If you watched Game 1, you know it was a very physical contest, and you can expect more of the same tonight. But you also can expect the refs to swallow their whistles more than they did on Thursday, when they called a whopping 54 fouls that led to 67 free throws. The teams combined to make 54 of those 67 foul shots (80.5%), so that means 28% of the points scored in Game 1 came from the charity stripe. That’s something that doesn’t figure to be repeated tonight, and if the refs do let things go, you won’t see as many players in foul trouble as in Game 1.
Meanwhile, you have to think Boston will play much tougher defense tonight.

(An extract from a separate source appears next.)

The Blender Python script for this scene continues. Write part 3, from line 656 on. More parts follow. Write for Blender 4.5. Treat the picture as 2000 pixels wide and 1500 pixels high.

Prior to Thursday, the Celtics had had held eight of its previous nine opponents to 96 points or less (with six of those eight scoring 88 or less). In fact, Boston has allowed more than 100 points just five times in these playoffs. The previous four times it happened, the Celtics came back and played ferocious defense in the next contest, holding opponents to 86, 86, 87 and 84 points. Pretty consistent, no?
Finally, if you count Game 1 as an “under,” then these teams have stayed below the total in all three meetings this season. And going back to Game 3 of the 2008 NBA Finals, these teams have faced off six times at the Staples Center, and the UNDER cashed in five of those games, with final scores of 87-81, 97-91, 92-83, 87-86 and 102-89.
Additionally, the under is 24-6-2 in the Lakers’ last 32 games on Sunday, while Boston is on “under” runs of 6-2 overall and 6-0 against teams from the Pacific Division.